Winners: Mississippi State, Alabama, Auburn, Georgia, Tennessee

Draw: Ole Miss, Vanderbilt, Arkansas, Missouri

Losers: LSU, Florida, Kentucky, Texas A&M, South Carolina

Mississippi State goes into the winner category because of all of the teams in the SEC East, Kentucky has proven to be the weakest over the past five to ten years. The other four teams listed in the winners category come away happy because they get to keep longtime rivals on the schedule every year.

LSU and Florida lose in this scenario because this, on average, is arguably the toughest of the cross-division matchups each season. Texas A&M and South Carolina lose in that they have insanely long road trips, and if the schedule gods are evil one year, South Carolina could have back-to-back road games at College Station and Columbia, Missouri. Kentucky loses, because, well, it's Kentucky football.

In the draw category, Ole Miss and Vanderbilt remain rivals in what has become a close SEC contest over the past few years.  Arkansas and Missouri might benefit from the closer matchup against each other.

3. SEC teams must play a team out of the Big 10, Pac-12, ACC, or Big 12 each year.

The SEC decided that if the conference will keep its eight-game conference schedule, each team needs to play another team from a power conference to enhance the strength of schedule for each team. This should be of a major benefit to fans who do not enjoy seeing their teams take on four cupcakes in the out of conference schedule.

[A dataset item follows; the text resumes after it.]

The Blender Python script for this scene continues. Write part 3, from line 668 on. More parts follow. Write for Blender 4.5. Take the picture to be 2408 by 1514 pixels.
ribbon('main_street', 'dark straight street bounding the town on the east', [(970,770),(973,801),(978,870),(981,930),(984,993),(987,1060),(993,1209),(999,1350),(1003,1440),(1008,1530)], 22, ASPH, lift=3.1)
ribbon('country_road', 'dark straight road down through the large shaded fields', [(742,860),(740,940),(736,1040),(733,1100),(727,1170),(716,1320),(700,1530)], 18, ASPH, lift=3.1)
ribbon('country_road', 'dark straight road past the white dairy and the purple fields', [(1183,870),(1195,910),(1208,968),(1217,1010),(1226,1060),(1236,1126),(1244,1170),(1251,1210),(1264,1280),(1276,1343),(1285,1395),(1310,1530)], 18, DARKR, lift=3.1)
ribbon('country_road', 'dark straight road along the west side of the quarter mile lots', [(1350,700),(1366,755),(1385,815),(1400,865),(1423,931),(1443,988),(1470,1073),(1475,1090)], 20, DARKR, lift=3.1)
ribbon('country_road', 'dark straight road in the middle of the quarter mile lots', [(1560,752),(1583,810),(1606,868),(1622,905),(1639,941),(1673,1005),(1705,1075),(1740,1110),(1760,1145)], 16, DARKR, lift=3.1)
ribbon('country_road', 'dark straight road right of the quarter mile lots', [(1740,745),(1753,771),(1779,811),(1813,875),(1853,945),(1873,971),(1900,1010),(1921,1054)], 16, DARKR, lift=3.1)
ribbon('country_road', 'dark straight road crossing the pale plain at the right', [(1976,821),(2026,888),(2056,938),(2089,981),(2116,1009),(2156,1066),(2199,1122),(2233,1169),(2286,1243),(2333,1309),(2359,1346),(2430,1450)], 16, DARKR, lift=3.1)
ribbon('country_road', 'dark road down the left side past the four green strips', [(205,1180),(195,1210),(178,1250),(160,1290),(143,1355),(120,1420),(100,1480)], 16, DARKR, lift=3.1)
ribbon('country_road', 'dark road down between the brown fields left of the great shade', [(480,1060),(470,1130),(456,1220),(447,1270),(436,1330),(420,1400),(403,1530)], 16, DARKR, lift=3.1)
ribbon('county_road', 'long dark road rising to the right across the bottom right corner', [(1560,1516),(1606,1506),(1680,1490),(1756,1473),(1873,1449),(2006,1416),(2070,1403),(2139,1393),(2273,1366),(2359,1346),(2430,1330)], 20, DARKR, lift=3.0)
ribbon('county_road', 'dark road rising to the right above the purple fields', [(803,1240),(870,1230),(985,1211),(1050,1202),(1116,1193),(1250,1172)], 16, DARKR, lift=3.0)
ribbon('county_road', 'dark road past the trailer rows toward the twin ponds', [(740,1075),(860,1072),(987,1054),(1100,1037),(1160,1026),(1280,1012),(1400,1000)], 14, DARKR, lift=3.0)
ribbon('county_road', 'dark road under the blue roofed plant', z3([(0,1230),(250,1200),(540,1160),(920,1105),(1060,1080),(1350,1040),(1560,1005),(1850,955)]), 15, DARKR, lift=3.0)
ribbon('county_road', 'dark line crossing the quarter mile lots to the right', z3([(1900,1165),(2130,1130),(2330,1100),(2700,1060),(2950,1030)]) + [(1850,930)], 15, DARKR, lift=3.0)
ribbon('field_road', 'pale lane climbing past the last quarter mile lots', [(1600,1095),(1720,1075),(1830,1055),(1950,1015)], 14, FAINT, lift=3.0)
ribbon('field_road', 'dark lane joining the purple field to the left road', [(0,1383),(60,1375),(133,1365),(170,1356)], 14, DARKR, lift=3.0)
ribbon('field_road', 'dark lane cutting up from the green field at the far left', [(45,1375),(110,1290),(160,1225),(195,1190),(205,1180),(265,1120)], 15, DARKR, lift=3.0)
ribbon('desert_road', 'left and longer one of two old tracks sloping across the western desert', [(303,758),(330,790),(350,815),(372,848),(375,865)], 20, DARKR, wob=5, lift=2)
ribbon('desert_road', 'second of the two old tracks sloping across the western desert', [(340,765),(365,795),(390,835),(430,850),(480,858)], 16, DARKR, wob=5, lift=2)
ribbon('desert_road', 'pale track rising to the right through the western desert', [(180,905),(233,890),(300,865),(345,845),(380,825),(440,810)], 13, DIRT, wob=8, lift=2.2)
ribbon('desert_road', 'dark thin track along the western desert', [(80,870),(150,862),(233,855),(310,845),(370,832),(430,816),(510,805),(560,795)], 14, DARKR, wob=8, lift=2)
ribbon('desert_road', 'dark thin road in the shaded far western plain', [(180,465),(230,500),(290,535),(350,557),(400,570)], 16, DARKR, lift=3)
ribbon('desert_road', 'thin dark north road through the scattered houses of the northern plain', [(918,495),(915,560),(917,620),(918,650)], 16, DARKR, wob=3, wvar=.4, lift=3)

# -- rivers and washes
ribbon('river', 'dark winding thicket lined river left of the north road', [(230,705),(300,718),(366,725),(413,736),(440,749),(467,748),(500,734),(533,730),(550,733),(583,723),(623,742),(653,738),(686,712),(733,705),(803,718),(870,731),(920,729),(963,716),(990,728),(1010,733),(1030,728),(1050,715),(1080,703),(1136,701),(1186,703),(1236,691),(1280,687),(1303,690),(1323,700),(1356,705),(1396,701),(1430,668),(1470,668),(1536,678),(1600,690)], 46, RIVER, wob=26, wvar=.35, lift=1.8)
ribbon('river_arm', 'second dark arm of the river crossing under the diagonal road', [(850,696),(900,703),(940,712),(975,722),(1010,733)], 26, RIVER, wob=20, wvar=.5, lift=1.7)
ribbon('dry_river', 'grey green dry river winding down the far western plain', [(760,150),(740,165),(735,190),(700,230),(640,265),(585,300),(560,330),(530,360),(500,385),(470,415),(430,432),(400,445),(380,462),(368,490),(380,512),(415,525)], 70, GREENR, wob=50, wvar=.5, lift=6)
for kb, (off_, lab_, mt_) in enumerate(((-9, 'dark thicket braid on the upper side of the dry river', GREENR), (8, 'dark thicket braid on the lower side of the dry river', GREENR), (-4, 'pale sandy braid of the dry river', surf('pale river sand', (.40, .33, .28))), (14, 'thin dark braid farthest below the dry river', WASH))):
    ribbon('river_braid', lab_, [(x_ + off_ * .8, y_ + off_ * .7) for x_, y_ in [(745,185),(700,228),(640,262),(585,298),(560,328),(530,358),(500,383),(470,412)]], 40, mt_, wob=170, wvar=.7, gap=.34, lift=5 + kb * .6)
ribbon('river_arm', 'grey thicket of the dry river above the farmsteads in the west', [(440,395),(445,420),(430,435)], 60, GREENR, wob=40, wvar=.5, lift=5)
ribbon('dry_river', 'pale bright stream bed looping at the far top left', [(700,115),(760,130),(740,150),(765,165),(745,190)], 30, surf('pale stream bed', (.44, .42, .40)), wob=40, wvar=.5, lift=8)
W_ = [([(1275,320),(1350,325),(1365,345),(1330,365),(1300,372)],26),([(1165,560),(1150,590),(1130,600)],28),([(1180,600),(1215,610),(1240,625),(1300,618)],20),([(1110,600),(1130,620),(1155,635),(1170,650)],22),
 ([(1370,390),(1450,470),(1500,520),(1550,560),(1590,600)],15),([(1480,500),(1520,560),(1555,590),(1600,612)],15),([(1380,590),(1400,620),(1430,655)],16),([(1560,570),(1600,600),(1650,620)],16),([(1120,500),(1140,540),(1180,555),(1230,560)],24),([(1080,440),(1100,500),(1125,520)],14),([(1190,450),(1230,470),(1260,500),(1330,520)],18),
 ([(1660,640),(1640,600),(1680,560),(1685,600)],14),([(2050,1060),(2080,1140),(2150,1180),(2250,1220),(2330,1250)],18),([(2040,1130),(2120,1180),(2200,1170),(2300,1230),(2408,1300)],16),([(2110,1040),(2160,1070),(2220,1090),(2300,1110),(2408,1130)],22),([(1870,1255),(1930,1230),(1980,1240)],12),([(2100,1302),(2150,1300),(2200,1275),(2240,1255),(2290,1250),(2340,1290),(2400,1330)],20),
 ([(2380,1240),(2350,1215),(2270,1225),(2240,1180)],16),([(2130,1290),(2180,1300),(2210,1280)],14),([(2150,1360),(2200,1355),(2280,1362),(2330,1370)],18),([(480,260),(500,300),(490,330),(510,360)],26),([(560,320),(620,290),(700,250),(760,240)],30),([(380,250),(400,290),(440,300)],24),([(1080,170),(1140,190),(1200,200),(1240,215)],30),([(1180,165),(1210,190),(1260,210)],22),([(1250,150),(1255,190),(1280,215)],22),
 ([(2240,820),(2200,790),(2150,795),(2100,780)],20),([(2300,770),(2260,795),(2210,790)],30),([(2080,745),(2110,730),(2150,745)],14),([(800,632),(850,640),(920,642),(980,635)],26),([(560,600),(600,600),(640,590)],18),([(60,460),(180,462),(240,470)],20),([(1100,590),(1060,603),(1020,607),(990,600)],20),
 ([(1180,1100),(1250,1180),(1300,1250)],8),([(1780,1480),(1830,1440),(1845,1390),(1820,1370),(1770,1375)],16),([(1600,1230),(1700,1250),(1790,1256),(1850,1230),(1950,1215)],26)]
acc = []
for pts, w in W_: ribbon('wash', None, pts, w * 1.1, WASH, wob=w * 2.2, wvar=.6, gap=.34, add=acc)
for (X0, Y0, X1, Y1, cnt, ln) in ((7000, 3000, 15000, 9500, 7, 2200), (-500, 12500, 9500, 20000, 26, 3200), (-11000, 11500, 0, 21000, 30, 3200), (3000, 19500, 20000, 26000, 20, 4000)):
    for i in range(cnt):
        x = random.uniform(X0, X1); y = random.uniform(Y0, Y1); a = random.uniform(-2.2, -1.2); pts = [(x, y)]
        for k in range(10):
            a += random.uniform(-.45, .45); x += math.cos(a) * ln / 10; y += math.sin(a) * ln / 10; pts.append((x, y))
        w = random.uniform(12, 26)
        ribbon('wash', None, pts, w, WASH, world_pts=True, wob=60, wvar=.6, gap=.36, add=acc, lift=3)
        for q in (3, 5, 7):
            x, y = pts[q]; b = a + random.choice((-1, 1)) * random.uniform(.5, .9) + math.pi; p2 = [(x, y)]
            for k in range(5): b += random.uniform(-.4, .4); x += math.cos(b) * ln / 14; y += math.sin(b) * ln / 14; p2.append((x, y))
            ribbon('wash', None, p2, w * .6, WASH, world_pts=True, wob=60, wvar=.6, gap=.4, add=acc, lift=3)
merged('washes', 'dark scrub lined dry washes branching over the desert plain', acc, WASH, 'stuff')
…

Winners: South Carolina, Florida, Georgia, Texas A&M, LSU, Alabama, Kentucky, Missouri, Auburn, Tennessee, Vanderbilt

The scheduling of such game will be a bit difficult, but for many teams, it will not be much of a challenge. Kentucky, South Carolina, Florida, and already have rivalry games against ACC foes. LSU and Alabama have both played the type of out of conference games the SEC will require many times in the past few years.  This change, which will increase the strength of the Aggies schedule could help open the door to renew their rivalry with Texas or perhaps start a new rivalry with a former conference mate out of the Big 12. The Tigers also win in this situation because they have scheduled such a game since 2008, and it will not be much of a schedule change for them. Arkansas is practically in the same boat as is Auburn.  Tennessee has played one of the most varied out of conference schedules since 2008 playing teams from the PAC-12 and Big 12.  They add the ACC in 2016 when they take on Virginia Tech.  Outside of 2009, Vanderbilt has played at least one out of conference foe from a BCS conference.  The team has played Wake Forest during that time frame, but they have also played Northwestern and Duke among others.

Draw: None

Losers: Mississippi State, Ole Miss

The Mississippi schools will face the biggest change out of the SEC teams in their scheduling philosophies. Mississippi State has played BCS conference foes very rarely in their out of conference schedule.  Going back to 1999, the year in which Mississippi State played Oklahoma State, the Bulldogs have only faced Oregon (2002, 2003), West Virginia (2006, 2007), Georgia Tech (2009), and Oklahoma State in 2013. In fact, it was not long ago that Mississippi State AD Scott Stricklin seemed to have little plans on taking on a tougher schedule.  The Bulldogs will have to do so now.

Ole Miss has not played many such opponents either outside of a home and home with Texas the past two seasons. The Rebels do have matchups with teams such Fresno State sprinkled into that timeframe as well. In that period, Ole Miss played Texas Tech (2002, 2003), Missouri (2006), and Wake Forest (2006, 2008).